How come the people who are howling for Polanski to spend the rest of his life in prison dont want to consider what had possibly led to Polanski's complete lack of judgment in this situation? They dont care that the victim is against him spending any time in jail. How can we let terrorists like Bernadine Dohrn walk away from a cop-killing with a shrug (it was so long ago after all!) and be so angry at Polanski for this trivia. He pled guilty. He showed remorse. The judge who oversaw the plea-bargain double-crossed him. He fled.

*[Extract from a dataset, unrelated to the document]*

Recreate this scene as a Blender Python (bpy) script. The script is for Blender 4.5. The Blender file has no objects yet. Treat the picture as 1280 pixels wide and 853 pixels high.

So every time you pick up a tab in the supermarket, every 'Hollywood Tonight' show you watch so obsessively, every time the mailman drops this week's People Magazine in your mailbox, every time you close your eyes and imagine yourself looking into the eyes of that lovely young thing and say, 'Play your cards right baby and I can make you a star' you should think of the completely screwed-up lives of the people whose pictures are festooned on the pages of the tabs. Consider how much the people who make their living being your vicarious fantasy objects pay for your obsessive need to transcend your boring workaday life. These arent priests or schoolteachers, they're artists who live extremely hard lives, lives that people with regular jobs and regular paychecks could never in their wildest dreams imagine. They've clawed their way to the top by sheer will, sacrificing everything, friends, family, security, even personal integrity, to get what they've gotten, because they believe in a vision. Before they make it most of their families and friends think they are crazy, that they've wasted their lives. They are crazy! And all of a sudden they go from deadbeats that people avoid to the guy who doesnt have to wait in line at the top restaurant in Beverly Hills, the guy that thirteen-year-old cuties want to do naked photo shoots with. Photographers chase them down the street. Women pant heavily in their presence.

You're real moral right now...if you suggested to a local teenaged cutie that she come over to your house for a topless photo-shoot she would run away in disgust and her parents would either call the cops or get out the revolver and invite you to a different kind of shoot...but then you cant make the little darling a star. She might be able to move to Bev-er-ly! Hills, that its! Swimmin' pools, movie stars! Before you judge Polanski by the same set of rules that apply to America you should just consider that Polanski didnt live in America, he lived in Chinatown.